* [What you need to do]:
Collect each line holding the string "objects".

+++

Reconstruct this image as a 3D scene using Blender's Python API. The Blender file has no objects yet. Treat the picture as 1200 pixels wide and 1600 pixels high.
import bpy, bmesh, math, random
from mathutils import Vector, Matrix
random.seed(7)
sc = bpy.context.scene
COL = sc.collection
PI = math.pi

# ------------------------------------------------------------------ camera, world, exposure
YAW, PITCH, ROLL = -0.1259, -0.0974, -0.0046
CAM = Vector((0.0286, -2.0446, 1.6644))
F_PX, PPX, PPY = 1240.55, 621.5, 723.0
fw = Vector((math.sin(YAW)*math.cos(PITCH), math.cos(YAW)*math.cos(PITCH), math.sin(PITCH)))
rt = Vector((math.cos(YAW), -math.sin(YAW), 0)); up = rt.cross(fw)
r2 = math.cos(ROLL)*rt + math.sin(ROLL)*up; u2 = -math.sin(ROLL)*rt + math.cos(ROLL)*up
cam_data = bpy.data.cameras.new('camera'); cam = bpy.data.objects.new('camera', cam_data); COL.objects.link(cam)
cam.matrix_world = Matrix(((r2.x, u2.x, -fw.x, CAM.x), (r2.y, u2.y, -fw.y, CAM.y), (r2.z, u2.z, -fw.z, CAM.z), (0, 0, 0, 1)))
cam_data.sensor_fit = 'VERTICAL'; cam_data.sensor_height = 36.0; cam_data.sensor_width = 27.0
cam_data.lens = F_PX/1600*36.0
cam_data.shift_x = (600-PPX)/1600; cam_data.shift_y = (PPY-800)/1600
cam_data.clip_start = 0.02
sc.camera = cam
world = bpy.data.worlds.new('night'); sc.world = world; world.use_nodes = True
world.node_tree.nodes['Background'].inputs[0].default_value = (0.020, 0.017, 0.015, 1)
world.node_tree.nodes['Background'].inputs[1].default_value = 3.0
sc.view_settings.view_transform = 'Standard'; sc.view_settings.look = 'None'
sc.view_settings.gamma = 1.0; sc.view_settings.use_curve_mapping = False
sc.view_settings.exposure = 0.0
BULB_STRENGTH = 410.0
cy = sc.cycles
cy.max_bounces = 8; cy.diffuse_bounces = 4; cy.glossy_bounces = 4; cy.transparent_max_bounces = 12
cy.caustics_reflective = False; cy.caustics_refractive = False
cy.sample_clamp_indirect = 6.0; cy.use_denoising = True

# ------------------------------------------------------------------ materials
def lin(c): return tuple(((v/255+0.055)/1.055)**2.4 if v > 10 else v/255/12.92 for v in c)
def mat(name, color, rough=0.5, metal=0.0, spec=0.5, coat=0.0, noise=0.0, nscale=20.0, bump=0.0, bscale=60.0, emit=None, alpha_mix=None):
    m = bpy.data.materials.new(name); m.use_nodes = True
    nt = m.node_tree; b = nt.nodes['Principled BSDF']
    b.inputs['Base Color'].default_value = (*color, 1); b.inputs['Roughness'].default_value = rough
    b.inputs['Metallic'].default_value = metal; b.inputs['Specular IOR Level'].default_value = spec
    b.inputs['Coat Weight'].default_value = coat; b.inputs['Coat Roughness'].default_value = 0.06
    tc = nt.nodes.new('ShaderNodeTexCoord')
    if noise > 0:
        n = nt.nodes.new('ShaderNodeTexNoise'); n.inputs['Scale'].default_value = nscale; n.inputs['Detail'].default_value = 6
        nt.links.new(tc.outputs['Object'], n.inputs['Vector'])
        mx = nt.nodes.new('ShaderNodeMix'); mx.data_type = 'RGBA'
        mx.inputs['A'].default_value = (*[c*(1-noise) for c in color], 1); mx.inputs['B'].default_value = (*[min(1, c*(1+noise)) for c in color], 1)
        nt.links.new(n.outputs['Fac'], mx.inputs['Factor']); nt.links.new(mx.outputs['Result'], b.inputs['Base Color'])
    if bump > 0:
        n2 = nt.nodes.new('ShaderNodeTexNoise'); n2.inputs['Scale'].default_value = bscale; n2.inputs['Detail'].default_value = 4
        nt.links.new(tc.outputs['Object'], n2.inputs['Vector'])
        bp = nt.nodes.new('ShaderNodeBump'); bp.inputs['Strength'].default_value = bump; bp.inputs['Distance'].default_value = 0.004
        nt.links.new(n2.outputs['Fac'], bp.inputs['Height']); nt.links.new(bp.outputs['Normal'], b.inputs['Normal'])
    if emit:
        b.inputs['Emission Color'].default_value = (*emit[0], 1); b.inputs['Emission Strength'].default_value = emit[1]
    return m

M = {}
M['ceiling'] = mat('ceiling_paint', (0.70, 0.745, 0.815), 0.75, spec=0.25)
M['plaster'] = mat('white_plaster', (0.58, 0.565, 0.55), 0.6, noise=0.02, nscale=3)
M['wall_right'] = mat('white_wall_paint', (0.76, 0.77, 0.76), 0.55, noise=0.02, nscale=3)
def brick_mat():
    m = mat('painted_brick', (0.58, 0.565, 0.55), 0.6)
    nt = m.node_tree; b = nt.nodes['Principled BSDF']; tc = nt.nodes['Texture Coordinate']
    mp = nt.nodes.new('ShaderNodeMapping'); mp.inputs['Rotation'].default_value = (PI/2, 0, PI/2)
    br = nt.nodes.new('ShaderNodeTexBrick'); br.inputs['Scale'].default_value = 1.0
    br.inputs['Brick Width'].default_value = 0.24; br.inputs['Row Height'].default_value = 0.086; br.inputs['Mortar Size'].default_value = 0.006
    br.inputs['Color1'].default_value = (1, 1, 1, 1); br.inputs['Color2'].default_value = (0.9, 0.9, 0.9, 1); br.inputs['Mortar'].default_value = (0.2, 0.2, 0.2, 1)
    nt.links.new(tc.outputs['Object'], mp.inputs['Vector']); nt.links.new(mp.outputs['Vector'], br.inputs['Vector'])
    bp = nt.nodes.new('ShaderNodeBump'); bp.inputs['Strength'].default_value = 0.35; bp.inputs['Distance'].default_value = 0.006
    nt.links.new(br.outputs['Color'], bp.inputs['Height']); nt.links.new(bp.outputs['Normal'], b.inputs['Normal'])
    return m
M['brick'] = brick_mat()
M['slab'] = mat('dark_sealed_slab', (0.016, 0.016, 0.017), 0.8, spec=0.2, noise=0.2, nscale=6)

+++

* [Response to this exercise]:
Reconstruct this image as a 3D scene using Blender's Python API. The Blender file has no objects yet. Treat the picture as 1200 pixels wide and 1600 pixels high.
cam_data = bpy.data.cameras.new('camera'); cam = bpy.data.objects.new('camera', cam_data); COL.objects.link(cam)